Artikel 10 Gas Een voorziening voor gas voldoet aan bij ministeriele regeling aangewezen voorschriften. (o.a. aansluiting op het distributienet) ((Conform het gestelde in het Bouwbesluit BB, artikel 2.74) Toelichting Het koken of verwarmen doormiddel van gasflessen is niet toegestaan.
Artikel 11 Gebruik gasflessen e.d. Het gebruik of opslaan van drukvaten, zoals gasflessen, is niet toegestaan. (Conform het gestelde in het Gebruiksbesluit, artikel 2.1.8, lid 1) Toelichting: Hoewel lid 2 van bovenvermeld artikel bepaalde stoffen in beperkte mate toestaat, is in dit geval toegestaan omdat de totale brandveiligheid van het bouwwerk niet als optimaal moet worden beschouwd.

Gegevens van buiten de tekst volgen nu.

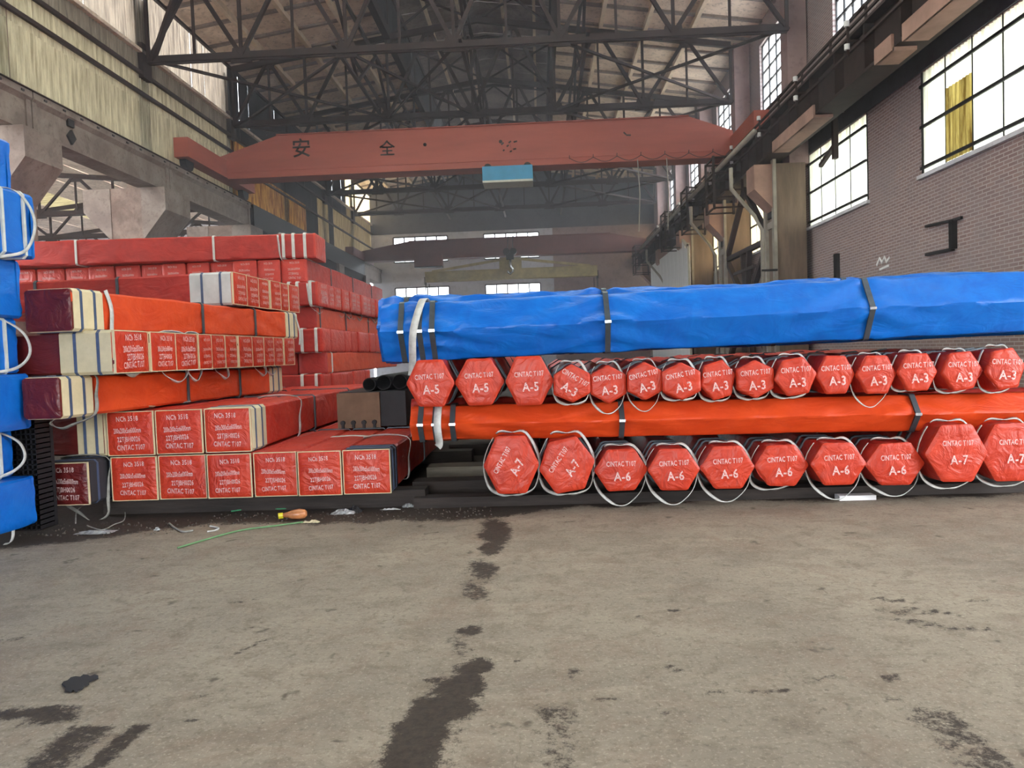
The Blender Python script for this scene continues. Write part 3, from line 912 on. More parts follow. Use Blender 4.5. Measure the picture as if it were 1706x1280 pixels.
# conductor rail with insulators
t = thing('conductor_rail', 'thin conductor rails on white insulators beside right crane girder', 'rail', (6.35, 9, 7.25))
m = MB(); m.bar((0, 0, 0), (0, 42, 0), .05); m.bar((0, 0, .45), (0, 42, .45), .05); m.build('bar', 'truss', t)
for k in range(10):
    for z in (0, .45):
        m = MB(); y = 3.4 + k * 3.0; m.tube([(-.07, y, z + .03), (-.07, y, z + .14)], .055, 8)
        m.build('insulator', 'insulator', t)
    m = MB(); m.bar((-.05, 3.4 + k * 3, -.1), (-.05, 3.4 + k * 3, .6), .04); m.bar((-.05, 3.4 + k * 3, .2), (.35, 3.4 + k * 3, .2), .04); m.build('bracket', 'truss', t)
# pale pipe handrail running along under crane's right end
t = thing('guard_pipe', 'pale pipe running down the line of right crane girder', 'pipe', (6.1, 17.0, 7.37))
m = MB(); m.tube([(0, 4.2, 0), (0, 27.5, 0)], .075, 8); m.build('pipe', 'pipe_grey', t, True)
m = MB()
for k in range(9): m.bar((.02, 4.4 + 2.9 * k, 0), (.6, 4.4 + 2.9 * k, -.02), .04)
m.build('bracket', 'truss', t)
# access cages hanging below the girder
for k, (y0, lb) in enumerate(((24.6, 'largest rusty ladder cage hung below right crane girder'), (29.0, 'middle rusty ladder cage hung below right crane girder'), (34.0, 'small rusty ladder cage hung below right crane girder'), (44.5, 'tiny far ladder cage beside the maroon crane'))):
    t = thing('ladder_cage', lb, 'ladder', (5.75, y0, 5.9), group='ladder cages below the right girder')
    m = MB()
    for yy in (0, 1.1):
        for xx in (0, .9):
            m = MB(); m.bar((xx, yy, 0), (xx, yy, 1.7), .07); m.build('post', 'truss', t)
    m = MB(); m.bar((.9, .5, 1.25), (1.15, .5, 1.25), .06); m.bar((.9, 0, 1.25), (.9, 1.1, 1.25), .05); m.build('hanger', 'truss', t)
    for z in (.05, .6, 1.15, 1.65):
        m = MB(); m.bar((0, 0, z), (0, 1.1, z), .05); m.bar((0, 0, z), (.9, 0, z), .05); m.bar((0, 1.1, z), (.9, 1.1, z), .05); m.build('rung', 'truss', t)
# downpipes
for y, lb in ((22.05, 'pale drain pipe on the brown clad column'), (27.8, 'pale bent drain pipe left of dark cross bracing'), (39.2, 'short pale drain pipe near the maroon crane end')):
    t = thing('drain_pipe', lb, 'pipe', (6.6, y, 0), group='drain pipes on right columns')
    m = MB(); m.tube([(-.95, 0, 6.6), (-.95, 0, 6.0), (-.3, 0, 5.2), (-.1, 0, 4.8), (-.1, 0, 0.0)], .06, 8); m.build('pipe', 'pipe_grey', t, True)
    m = MB(); m.box(-.15, .3, -.08, .02, 3.6, 3.66); m.box(-.15, .3, -.08, .02, 1.6, 1.66); m.build('clamp', 'black_steel', t)
# portal bracing between right columns
for y0, lb in ((22.6, 'dark cross bracing right of the bent drain pipe'), (34.3, 'dark cross bracing behind the white partition')):
    t = thing('portal_bracing', lb, 'bracing', (7.0, y0, 0), group='bracing between right columns')
    for p, q in (((0, .5, 1.0), (0, 5.5, 4.6)), ((0, 5.5, 1.0), (0, .5, 4.6)), ((0, .5, 4.7), (0, 3, 6.7)), ((0, 5.5, 4.7), (0, 3, 6.7)), ((0, .5, 4.65), (0, 5.5, 4.65)), ((0, 2.5, 1), (0, 3.4, 4.6)), ((0, 3.6, 1), (0, 2.6, 4.6))):
        m = MB(); m.bar(p, q, .16, .16); m.build('brace', 'truss', t)
    for z in (2.4, 3.2, 4.0):
        m = MB(); m.bar((-.1, 1.6, z), (-.1, 4.2, z), .09); m.build('rail', 'truss', t)
# dark recess wall behind bracing
# white corrugated partition
t = thing('sheet_partition', 'white corrugated partition with sloping top corner, behind the blue bundle', 'partition', (6.45, 32.2, 0))
for k in range(11):
    h = 6.15 if k else 5.8
    put('corrugated_sheet', corr_mesh(1.02, h, .2, .03, 'partition'), t, (0, k, 0))
m = MB(); m.bar((-.05, 0, 0), (-.05, 0, 5.9), .08); m.bar((-.05, 0, 5.7), (-.05, 1.2, 6.2), .1); m.build('edge_frame', 'cream_paint', t)
for z in (2.6, 4.0, 5.8):
    m = MB(); m.tube([(-.12, 0, z), (-.05, 0, z)], .06, 8); m.build('stud', 'clip', t)

# wall fittings
p = atX(1590, 367, XR - .02); q = atX(1590, 415, XR - .02)
t = thing('wall_bracket', 'black steel U-shaped bracket fixed to brick wall below large window', 'bracket', (XR, p.y, q.z))
m = MB(); h = p.z - q.z
m.bar((-.05, 0, 0), (-.05, 0, h), .1, .12); m.bar((-.05, 0, h), (-.05, 1.0, h + .05), .05); m.bar((-.05, 0, 0), (-.05, 1.0, 0.02), .06)
m.bar((-.05, -.3, h), (-.05, 0, h), .05); m.build('frame', 'black_steel', t)
p = atX(1394, 445, XR - .05)
t = thing('wall_bar', 'short dark vertical bar on brick wall above the blue bundle', 'bar', tuple(p))
m = MB(); m.box(-.05, .05, -.09, .09, -.35, .35); m.build('strip', 'black_steel', t)
p = atX(1472, 436, XR - .012)
t = thing('paint_scrawl', 'small white painted scrawl on brick wall', 'marking', (XR, p.y, p.z))
m = MB()
pts = [(-.012, .35, -.05), (-.012, .2, .1), (-.012, .08, -.02), (-.012, -.05, .1), (-.012, -.15, -.03), (-.012, -.3, .06)]
m.ribbon(pts, .06, .02, (0, 0, 1)); m.ribbon([(-.012, .2, -.16), (-.012, -.25, -.12)], .05, .02, (0, 0, 1)); m.build('stroke', 'insulator', t)
p = atX(1391, 235, XR - .3)
t = thing('hanging_arm', 'dark steel arm hanging in front of smaller bright window', 'bracket', tuple(p))
m = MB(); m.bar((0, 0, -.45), (0, 0, 1.1), .12, .14); m.bar((0, 0, -.1), (.0, 1.0, -.38), .1, .1); m.bar((0, 0, .75), (.31, 0, .75), .08, .08); m.build('arm', 'truss', t)

# ------------------------------------------------------------------ CRANES
def crane(Y, zb, zt, mat, label, x0, x1, taper, truck=True):
    t = thing('overhead_crane', label, 'crane', (0, Y, zb))
    h = zt - zb
    m = MB()
    prof = [(x0, h * .25), (x0 + .35, 0.0), (x1 - .35, 0.0), (x1, h * .3), (x1 - .05, h * .62), (x1 - taper, h), (x0 + taper * 1.4, h), (x0 + .1, h * .55)]
    m.prism(prof, 'y', -.35, .35)
    m.build('girder', mat, t)
    m = MB(); m.box(x0 + .35, x1 - .35, -.42, .42, -.03, .03); m.box(x0 + taper * 1.4, x1 - taper, -.42, .42, h, h + .03)
    m.box(x0 + .4, x1 - .4, -.37, -.34, .2, .225); m.build('flange', mat, t)
    for xx in (x0, x1):
        m = MB(); s = -1 if xx == x0 else 1
        m.box(xx - .15, xx + .3, -3.2, 2.2, .02 * h, .45 * h); m.build('end_truck', mat, t)
        for yy in (-2.7, 1.8):
            w = MB(); w.tube([(xx - .1 + (0 if s < 0 else .1), yy, -.02), (xx + .1 + (0 if s < 0 else .1), yy, -.02)], .28, 14); w.build('wheel', 'black_steel', t)
    return t, h


c1, h1 = crane(26.15, 7.86, 9.25, 'crane_red', 'large faded red overhead crane girder carrying black Chinese characters', -10.9, 6.75, 1.5)
for ch, px, py, sz in (('安', 502, 249, .68), ('全', 645, 249, .55)):
    p = atY(px, py, 26.15 - .36)
    me = text_mesh(ch, off=0.012, mat='black_paint')
    o = put('painted_character', me, c1, (p.x, -.358, p.z - 7.86), (pi / 2, 0, 0), (sz, sz, sz))
# worn-away remains of two further characters
def strokes(px, py, segs, lb):
    m = MB(); p = atY(px, py, 26.15 - .36)
    for (a, b, c, d) in segs: m.bar((a, 0, b), (c, 0, d), .008, .05, (0, 0, 1))
    o = m.build('painted_character', 'black_paint', c1); o.location = (p.x, -.356, p.z - 7.86); o['label'] = lb
strokes(850, 243, [(-.3, .05, -.22, .12), (-.05, .1, .03, .16), (.0, .06, .02, -.06), (.12, .12, .24, .15), (-.12, -.02, -.05, .03), (-.25, -.16, -.2, -.12), (.1, -.12, .2, -.1), (-.02, -.2, .05, -.17)], 'worn third black character')
strokes(1046, 224, [(-.14, .08, -.06, .0), (-.06, -.02, .1, -.03)], 'worn fourth black character')
for px, py in ((708, 241), (834, 236)):
    p = atY(px, py, 26.15 - .36); m = MB(); m.tube([(0, 0, 0), (0, -.02, 0)], .06, 10)
    m.build('rust_hole', 'black_paint', c1).location = (p.x, -.35, p.z - 7.86)
# cable festoon on its right half
m = MB()
for k in range(7):
    xa = 1.2 + k * .8; xb = xa + .8
    pts = [(xa + (xb - xa) * i / 6, -.5, .14 - .16 * sin(pi * i / 6)) for i in range(7)]
    m.tube(pts, .012, 5, False)
    m.bar((xa, -.42, .14), (xa, -.5, .24), .02)
m.build('cable_festoon', 'black_steel', c1)
for px in (1062, 1110):
    m = MB(); p = atY(px, 300, 25.8); m.tube([(p.x, -.5, 0), (p.x + .05, -.5, -1.2), (p.x - .02, -.5, -2.4)], .018, 5); m.build('hanging_cable', 'pipe_grey', c1)

# blue hoist on the red crane
pa = atY(804, 305, 25.3); pb = atY(887, 274, 25.3)
hz = pa.z
t = thing('crane_hoist', 'blue box hoist slung under the large red crane girder', 'hoist', ((pa.x + pb.x) / 2, 25.75, hz))
w = (pb.x - pa.x) / 2
m = MB(); m.box(-w, w, -.45, .45, .06, pb.z - hz); m.build('housing', 'hoist_blue', t)
m = MB(); m.box(-w, w, -.47, .47, 0, .07); m.build('trim_strip', 'cream_paint', t)
for s in (-1, 1):
    m = MB(); m.tube([(s * w * .8, -.1, pb.z - hz + .05), (s * w * .8, .1, pb.z - hz + .05)], .13, 12); m.bar((s * w * .8, 0, pb.z - hz), (s * w * .8, 0, pb.z - hz + .15), .1)
    m.build('trolley_wheel', 'black_steel', t)

c2, h2 = crane(46.6, 7.5, 8.6, 'crane_dark', 'maroon overhead crane girder farther back, across the bright strip windows', -10.95, 6.7, 2.2)
p = atY(714, 440, 46.0)
t = thing('crane_hoist', 'dark grey box hoist under left half of the maroon crane', 'hoist', (p.x, 46.1, p.z - .15))
m = MB(); m.box(-.85, .85, -.3, .3, 0, .75); m.build('housing', 'crane_dark', t)
m = MB(); m.box(-.85, .85, -.32, .32, -.06, .0); m.build('trim_strip', 'dark_sheet', t)
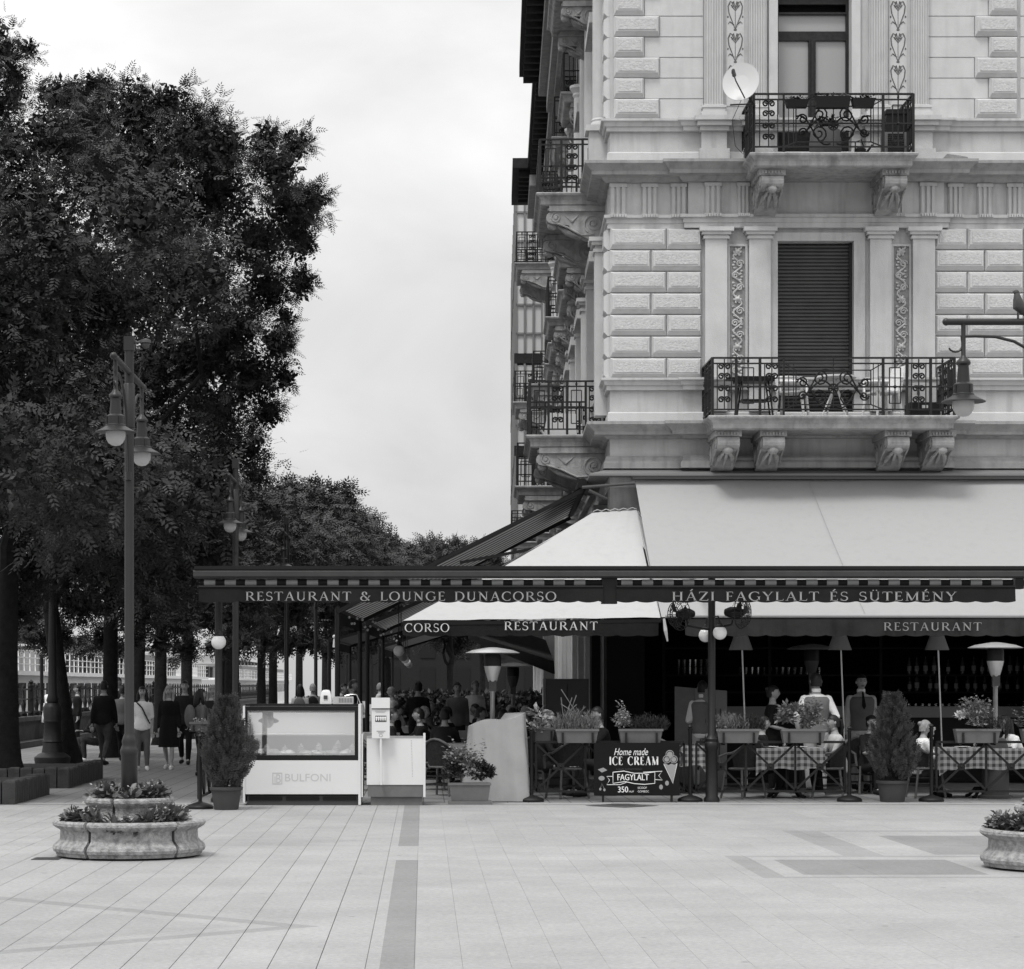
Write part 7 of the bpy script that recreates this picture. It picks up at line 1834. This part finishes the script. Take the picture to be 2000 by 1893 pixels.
    for n in 'lr':
        a, b = Vector(J['an' + n]), Vector(J['to' + n]); dd = (b - a); dd.z = 0; dd = dd.normalized() if dd.length > .01 else Vector((0, -1, 0)); zb = min(b.z, a.z - .05 * s); zb = max(.0, zb - .035 * s)
        c = Vector((a.x, a.y, zb)); o.tube([c - dd * .06 * s + Vector((0, 0, .045 * s)), c + Vector((0, 0, .05 * s)), c + dd * .1 * s + Vector((0, 0, .042 * s)), c + dd * .2 * s + Vector((0, 0, .03 * s))], [.036 * s, .048 * s, .045 * s, .028 * s], 8)
    loose.append(('shoes', M[shoes], o))
    # head with face
    H = Vector(J['hd']); o = MB()
    vs = []; nu, nv = 20, 14
    for i in range(nv + 1):
        ti = -PI / 2 + PI * i / nv
        for j in range(nu):
            a = 2 * PI * j / nu; x, y, zz_ = math.cos(ti) * math.cos(a), math.cos(ti) * math.sin(a), math.sin(ti)
            jaw = 1 - .28 * max(0, -zz_) ** 1.3; front = max(0, -y)
            X, Y, Z = x * .075 * jaw, y * .095 * (jaw if y > 0 else 1 - .10 * max(0, -zz_)), zz_ * .115
            if front > .8 and -.28 < zz_ < .12 and abs(x) < .3: Y -= .020 * (1 - (zz_ + .2) / .4 if zz_ > -.2 else .7)
            if front > .75 and .05 < zz_ < .3 and .2 < abs(x) < .6: Y += .007
            vs.append(H + Vector((X, Y, Z)) * s)
    o.add(vs, [(i * nu + j, i * nu + (j + 1) % nu, (i + 1) * nu + (j + 1) % nu, (i + 1) * nu + j) for i in range(nv) for j in range(nu)])
    for a in (-1, 1): o.sph(H + Vector((a * .077, .012, -.005)) * s, (.012 * s, .02 * s, .03 * s), 8, 6)
    o.tube([Vector(J['nk']) - Vector((0, 0, .03 * s)), H + Vector((0, .012, -.07)) * s], [.052 * s, .05 * s], 12)
    # hands: palm and five bent fingers
    for n, a in (('l', 1), ('r', -1)):
        wr, ha = Vector(J['wr' + n]), Vector(J['ha' + n]); dd = (ha - wr).normalized(); side = dd.cross(Vector((0, 0, 1)) if abs(dd.z) < .8 else Vector((0, 1, 0))).normalized(); nn = dd.cross(side)
        base = ha + dd * .015 * s
        for k_ in range(4):
            q = base + side * (k_ - 1.5) * .019 * s; l = (.07, .08, .076, .06)[k_] * s
            o.tube([q - dd * .03 * s, q + dd * l * .4, q + dd * l * .75 + nn * .012 * s, q + dd * l * .95 + nn * .03 * s], [.0095 * s, .0095 * s, .0085 * s, .006 * s], 6)
        q = wr + dd * .035 * s + side * .03 * s; o.tube([q - side * .01 * s, q + side * .022 * s + dd * .025 * s, q + side * .025 * s + dd * .055 * s], [.012 * s, .011 * s, .007 * s], 6)
    face_mb = o
    f = MB()
    for a in (-1, 1): f.sph(H + Vector((a * .03, -.087, .012)) * s, (.012 * s, .006 * s, .006 * s), 8, 5); f.tube([H + Vector((a * .015, -.093, .032)) * s, H + Vector((a * .045, -.083, .034)) * s], .004 * s, 4)
    f.tube([H + Vector((-.022, -.083, -.058)) * s, H + Vector((0, -.089, -.06)) * s, H + Vector((.022, -.083, -.058)) * s], .005 * s, 5); loose.append(('face_features', M['hair'], f))
    hs, hm = hair; g = MB()
    def cap(zc, thick=1.1, back=0.):
        vs = []; nu2, nv2 = 20, 8
        for i in range(nv2 + 1):
            ti = R(-8) + (PI / 2 - R(-8)) * i / nv2
            for j in range(nu2):
                a = 2 * PI * j / nu2; y = math.sin(a); low = 0 if y > -.2 else (.055 if hs != 'bald' else .2)
                zz_ = max(math.sin(ti) * .122, low - .0 + zc) if y < 0.3 else math.sin(ti) * .122 - (.06 if i == 0 else 0)
                vs.append(H + Vector((math.cos(ti) * math.cos(a) * .080 * thick, math.cos(ti) * y * .102 * thick + .006 + back, zz_ + .004)) * s)
        g.add(vs, [(i * nu2 + j, i * nu2 + (j + 1) % nu2, (i + 1) * nu2 + (j + 1) % nu2, (i + 1) * nu2 + j) for i in range(nv2) for j in range(nu2)])
    if hs == 'bald':
        for a in (-1, 1): g.sph(H + Vector((a * .06, .03, .0)) * s, (.03 * s, .06 * s, .05 * s), 8, 6)
        g.sph(H + Vector((0, .06, -.01)) * s, (.07 * s, .05 * s, .06 * s), 10, 6)
    elif hs == 'cap':
        cap(0, 1.08); g.prism([H + Vector((-.06, -.07, .06)) * s, H + Vector((-.05, -.17, .045)) * s, H + Vector((.05, -.17, .045)) * s, H + Vector((.06, -.07, .06)) * s], (0, 0, .012))
    else:
        cap(0, 1.06)
        if hs == 'long':
            for a in (-1, 1): g.tube([H + Vector((a * .06, .0, .05)) * s, H + Vector((a * .085, .01, -.04)) * s, H + Vector((a * .09, -.005, -.15)) * s, H + Vector((a * .085, -.03, -.26)) * s], [.02 * s, .03 * s, .035 * s, .012 * s], 8)
            g.tube([H + Vector((0, .06, .04)) * s, H + Vector((0, .085, -.08)) * s, H + Vector((0, .09, -.2)) * s, H + Vector((0, .09, -.28)) * s], [.07 * s, .075 * s, .08 * s, .03 * s], 10)
        if hs == 'pony': g.tube([H + Vector((0, .09, .05)) * s, H + Vector((0, .14, .03)) * s, H + Vector((0, .16, -.08)) * s, H + Vector((0, .14, -.2)) * s], [.022 * s, .035 * s, .035 * s, .008 * s], 8)
        if hs == 'bun': g.sph(H + Vector((0, .10, .06)) * s, .04 * s, 10, 7)
    loose.append(('hat' if hs == 'cap' else 'hair', M[hm], g))
    if extra:
        for nm, mm, fn in extra: q = MB(); fn(q, J, s); loose.append((nm, M[mm], q))
    BLD.append((t, parts, face_mb, loose))
    return t
def strap(q, J, s): q.tube([Vector(J['shr']) + Vector((.03, -.09, .07)), Vector(J['che']) + Vector((0, -.15, 0)), Vector(J['hipl']) + Vector((.07, -.11, .1))], .014, 5); q.tube([Vector(J['shr']) + Vector((.03, -.09, .07)), Vector(J['shr']) + Vector((.05, .02, .085)), Vector(J['che']) + Vector((.02, .16, 0))], .014, 5)
def bag(q, J, s): q.box(Vector(J['hipl']) + Vector((.2, 0, -.1)), (.10, .26, .3))
def backpack(q, J, s): q.sph(Vector(J['che']) + Vector((0, .2, -.1)), (.15, .1, .22), 12, 8); q.tube([Vector(J['shl']) + Vector((-.05, .06, .06)), Vector(J['shl']) + Vector((-.05, -.1, -.02)), Vector(J['wai']) + Vector((.1, -.11, 0))], .018, 5); q.tube([Vector(J['shr']) + Vector((.05, .06, .06)), Vector(J['shr']) + Vector((.05, -.1, -.02)), Vector(J['wai']) + Vector((-.1, -.11, 0))], .018, 5)
def tie(q, J, s): c = Vector(J['nb']); q.prism([c + Vector((-.012, -.10, .03)), c + Vector((-.03, -.185, -.2)), c + Vector((0, -.185, -.25)), c + Vector((.03, -.185, -.2)), c + Vector((.012, -.10, .03))], (0, -.012, 0))
def collar(q, J, s): q.lathe([(.066, .0), (.07, .03), (.064, .055)], 14, Vector(J['nb']) + Vector((0, 0, .02)))
WV = dict(top=('cl_white', 'long'), vest='cl_vest', legs=('trousers', 'cl_lite'), group='restaurant staff')
person('waiter seen from behind in white sleeves and grey waistcoat, half hidden by the awning post', 1372, 36.6, 178, 1.74, arms='bent', extra=[('collar', 'cl_white', collar)], **WV)
person('waitress in a black top with tied back hair facing right between two flower boxes', 1509, 35.3, 80, 1.66, arms='bent', top=('cl_black', 'short'), legs=('trousers', 'cl_black'), hair=('bun', 'hair'), female=True, group='restaurant staff')
person('waiter with white shirt and grey waistcoat seen from behind in the middle of the terrace', 1594, 34.9, 178, 1.85, arms='hip', extra=[('collar', 'cl_white', collar)], hair=('short', 'hair'), **WV)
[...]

Artikel 12 Voorkomen van belemmeringen en hinder Het is verboden in, op, aan of nabij een bouwwerk voorwerpen of stoffen te plaatsen, te werpen of te hebben, handelingen te verrichten of na te laten,werktuigen, middelen of voorzieningen te gebruiken of niet te gebruiken of anderszins belemmeringen op te werpen of hinder te veroorzaken, waardoor: a. brandgevaar wordt veroorzaakt; b. Melding van, alarmering bij of bestrijding van brand wordt belemmerd; c. Het gebruik van vluchtmogelijkheden bij brand wordt belemmerd of d. Het redden van personen of dieren bij brand wordt belemmerd. (Conform het gestelde in het Gebruiksbesluit, artikel 2.9.1)
Artikel 13
Organisatorische maatregelen 10
a. Per bouwwerk dient een sleutelbeheerder en een vervanger te worden aangewezen; b. De sleutelbeheerder is verantwoordelijk voor het gebruik van het bouwwerk conform de in deze praktijkrichtlijn genoemde voorwaarden; c. De sleutelbeheerder is aanspreekpunt voor de brandweer en gemeente; d. De sleutelbeheerder en diens vervanger dienen in het bezit te zijn van een mobiele telefoon waarvan de het 06-nummer bekend is bij de brandweer en gemeente; e. Regelmatig, maar in ieder geval ieder kwartaal dient door de anti-kraak instelling te worden gecontroleerd of nog wordt voldaan aan de in dit document gestelde voorwaarden. Deze controle wordt teruggerapporteerd aan gemeente. Bij gebreken zal gemeente contact opnemen met de desbetreffende afdeling preventie van de brandweer.
Toelichting Voordat een bouwwerk wordt vrijgegeven voor werk c.q. bewoning dient te worden voldaan aan de in deze praktijkrichtlijn genoemde voorwaarden. Deze voorwaarden dienen gedurende het gehele gebruik in stand te worden gehouden. Periodiek dient dit te worden gecontroleerd door de anti-kraak instelling. Daarnaast zullen er onafhankelijk van deze controles nog controles plaatsvinden door de brandweer en/of gemeente. Bij het constateren van overtredingen zal ter plekke de sleutelbeheerder mondeling worden geïnformeerd. Daarnaast zal de anti- kraak instelling schriftelijk op de hoogte worden gesteld. Bij het herhaaldelijk constateren van overtredingen kan bewoning eenzijdig worden opgezegd door gemeente.